• **WHAT YOU SHOULD DO**: Write out the listing, please, but only from its first line through the line containing "COL = scene.collection", exactly as given and without pictures.

• **SUPPLIED DATA**:
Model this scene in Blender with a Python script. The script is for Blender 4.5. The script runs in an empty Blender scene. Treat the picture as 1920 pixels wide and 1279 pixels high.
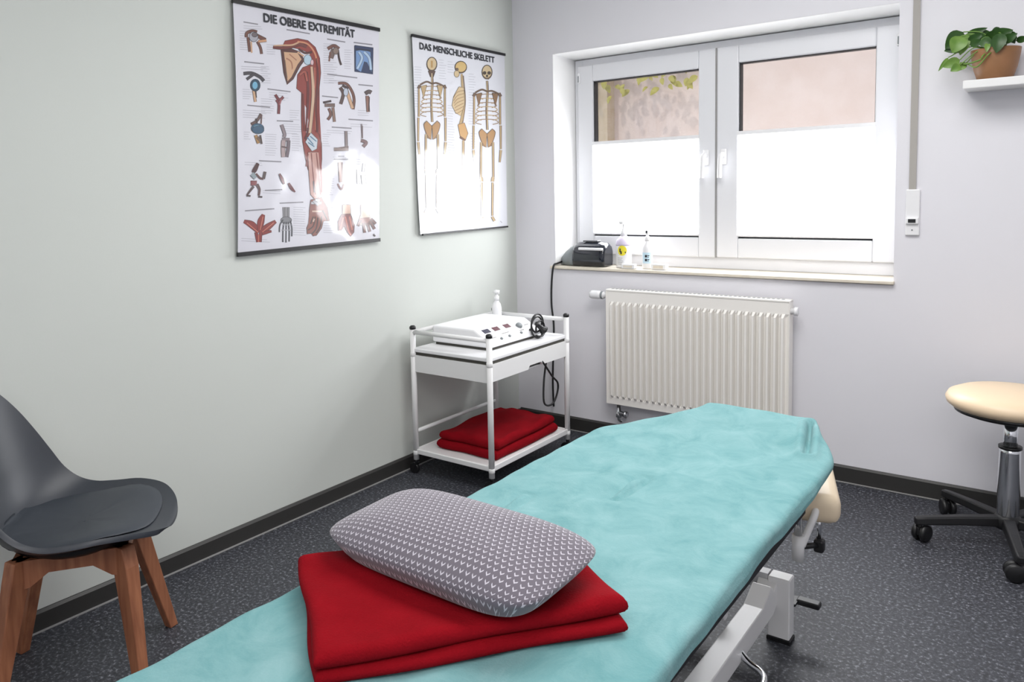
import bpy, bmesh, math, random
from mathutils import Vector, Matrix, Euler
random.seed(7)
PI = math.pi
scene = bpy.context.scene
COL = scene.collection

# ------------------------------------------------------------------ camera
F, PX, PY = 1461.404, 864.83, 485.115
ROT = Euler((1.485455, 0.0242927, 0.6615956), 'XYZ')
CAM = Vector((2.53266, -3.76130, 1.35))
RM = ROT.to_matrix()
cd = bpy.data.cameras.new('camera'); cam = bpy.data.objects.new('camera', cd); COL.objects.link(cam)
cam.location = CAM; cam.rotation_euler = ROT
cd.sensor_fit = 'HORIZONTAL'; cd.sensor_width = 36; cd.lens = F * 36 / 1920
cd.shift_x = (960 - PX) / 1920; cd.shift_y = (PY - 639.5) / 1920
cd.clip_start = 0.05; cd.clip_end = 100
scene.camera = cam

def survey(x, y, ax, val):
    """point of the room on the plane axis=val sighted at picture position x, y"""
    d = RM @ Vector(((x - PX) / F, -(y - PY) / F, -1.0))
    return CAM + d * ((val - CAM[ax]) / d[ax])

# ------------------------------------------------------------------ materials
def lin(c):
    return tuple(((v / 255) / 12.92 if v / 255 <= 0.04045 else (((v / 255) + 0.055) / 1.055) ** 2.4) for v in c) + (1,)

def mat(name, rgb, rough=0.5, metal=0.0, noise=None, bump=None, coat=0.0, spec=0.5, sheen=0.0, rgb2=None):
    """noise=(scale, contrast 0..1 towards rgb2); bump=(scale, strength, distance)"""
    m = bpy.data.materials.new(name); m.use_nodes = True
    nt = m.node_tree; b = nt.nodes['Principled BSDF']
    b.inputs['Base Color'].default_value = lin(rgb)
    b.inputs['Roughness'].default_value = rough
    b.inputs['Metallic'].default_value = metal
    b.inputs['Specular IOR Level'].default_value = spec
    b.inputs['Coat Weight'].default_value = coat
    b.inputs['Sheen Weight'].default_value = sheen
    tc = nt.nodes.new('ShaderNodeTexCoord')
    if noise:
        n = nt.nodes.new('ShaderNodeTexNoise'); n.inputs['Scale'].default_value = noise[0]; n.inputs['Detail'].default_value = 4
        r = nt.nodes.new('ShaderNodeValToRGB')
        r.color_ramp.elements[0].position = .5 - noise[1]; r.color_ramp.elements[1].position = .5 + noise[1]
        r.color_ramp.elements[0].color = lin(rgb); r.color_ramp.elements[1].color = lin(rgb2 or rgb)
        nt.links.new(tc.outputs['Object'], n.inputs['Vector']); nt.links.new(n.outputs['Fac'], r.inputs['Fac'])
        nt.links.new(r.outputs['Color'], b.inputs['Base Color'])
    if bump:
        n2 = nt.nodes.new('ShaderNodeTexNoise'); n2.inputs['Scale'].default_value = bump[0]; n2.inputs['Detail'].default_value = 5
        bp = nt.nodes.new('ShaderNodeBump'); bp.inputs['Strength'].default_value = bump[1]; bp.inputs['Distance'].default_value = bump[2]
        nt.links.new(tc.outputs['Object'], n2.inputs['Vector']); nt.links.new(n2.outputs['Fac'], bp.inputs['Height'])
        nt.links.new(bp.outputs['Normal'], b.inputs['Normal'])
    return m

def emission_mat(name, rgb, strength, base=(240, 240, 240)):
    m = mat(name, base, .8); b = m.node_tree.nodes['Principled BSDF']
    b.inputs['Emission Color'].default_value = lin(rgb); b.inputs['Emission Strength'].default_value = strength
    return m

M = {}
M['wall_l'] = mat('sage_grey_paint', (203, 207, 202), .85, bump=(180, .06, .002), noise=(1.2, .3), rgb2=(206, 210, 205))
M['wall_b'] = mat('lavender_grey_paint', (230, 229, 235), .85, bump=(180, .06, .002), noise=(1.2, .3), rgb2=(232, 231, 236))
M['ceil'] = mat('white_ceiling_paint', (235, 235, 233), .9)
M['reveal'] = mat('white_reveal_paint', (252, 252, 252), .8)
M['baseb'] = mat('dark_rubber_skirting', (50, 49, 48), .45, bump=(60, .1, .002))
M['caulk'] = mat('pale_joint', (150, 149, 148), .6)
M['pvc'] = mat('white_window_plastic', (231, 232, 236), .35)
M['pvc_dark'] = mat('black_gasket', (35, 38, 42), .5)
M['sill'] = mat('cream_stone', (232, 224, 208), .35, noise=(30, .2), rgb2=(222, 212, 196))
M['white'] = mat('white_lacquer', (232, 232, 232), .35)
M['white2'] = mat('white_plastic', (238, 238, 240), .4)
M['rad'] = mat('warm_white_enamel', (246, 243, 238), .4)
M['black'] = mat('black_plastic', (22, 22, 24), .4)
M['blackg'] = mat('glossy_black_plastic', (20, 25, 36), .12, coat=.6)
M['chrome'] = mat('chrome', (225, 227, 230), .12, metal=1)
M['steel'] = mat('grey_lacquered_steel', (196, 196, 198), .4)
M['brushed'] = mat('grey_plastic', (132, 138, 140), .5)
M['cream'] = mat('cream_leather', (238, 214, 182), .42, bump=(90, .12, .002))
M['beige'] = mat('beige_leather', (226, 208, 180), .45, bump=(90, .1, .002))
M['shell'] = mat('slate_grey_shell', (47, 51, 59), .42)
M['pad'] = mat('slate_grey_leatherette', (52, 57, 65), .5, bump=(220, .08, .001))
M['red'] = mat('red_fleece', (122, 9, 20), .95, spec=.08, sheen=0, bump=(260, .5, .003), noise=(14, .3), rgb2=(138, 13, 25))
M['strap'] = mat('grey_woven_strap', (172, 168, 163), .8)
M['pot'] = mat('terracotta_glaze', (158, 112, 78), .5, noise=(9, .25), rgb2=(128, 92, 56))
M['leaf'] = mat('deep_green_leaf', (34, 66, 26), .4, noise=(30, .3), rgb2=(56, 92, 36))
M['leaf2'] = mat('bright_green_leaf', (86, 128, 44), .4, noise=(30, .3), rgb2=(120, 150, 72))
M['soil'] = mat('dark_soil', (44, 34, 26), .95)
M['display'] = mat('dark_red_display', (88, 34, 46), .25)
M['displayb'] = mat('dark_blue_display', (46, 44, 66), .25)
M['yellow'] = mat('yellow_label', (236, 222, 60), .5)
M['bluelabel'] = mat('pale_blue_label', (200, 226, 240), .5)
M['ink'] = mat('dark_print', (40, 42, 48), .6)
M['lilac'] = mat('lilac_cap', (214, 204, 226), .5)
M['ivy'] = mat('sunlit_yellow_green_leaf', (188, 178, 100), .6, noise=(20, .3), rgb2=(150, 140, 70))
M['shadow_gap'] = mat('dark_seam', (70, 68, 62), .7)

def wood_mat():
    m = mat('brown_beech_wood', (150, 96, 66), .5); nt = m.node_tree; b = nt.nodes['Principled BSDF']
    tc = nt.nodes.new('ShaderNodeTexCoord'); mp = nt.nodes.new('ShaderNodeMapping'); mp.inputs['Scale'].default_value = (60, 60, 5)
    n = nt.nodes.new('ShaderNodeTexNoise'); n.inputs['Scale'].default_value = 1; n.inputs['Detail'].default_value = 6
    r = nt.nodes.new('ShaderNodeValToRGB'); r.color_ramp.elements[0].position = .3; r.color_ramp.elements[1].position = .75
    r.color_ramp.elements[0].color = lin((128, 78, 54)); r.color_ramp.elements[1].color = lin((170, 112, 80))
    nt.links.new(tc.outputs['Object'], mp.inputs['Vector']); nt.links.new(mp.outputs['Vector'], n.inputs['Vector'])
    nt.links.new(n.outputs['Fac'], r.inputs['Fac']); nt.links.new(r.outputs['Color'], b.inputs['Base Color'])
    return m
M['wood'] = wood_mat()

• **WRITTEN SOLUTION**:
Model this scene in Blender with a Python script. The script is for Blender 4.5. The script runs in an empty Blender scene. Treat the picture as 1920 pixels wide and 1279 pixels high.
import bpy, bmesh, math, random
from mathutils import Vector, Matrix, Euler
random.seed(7)
PI = math.pi
scene = bpy.context.scene
COL = scene.collection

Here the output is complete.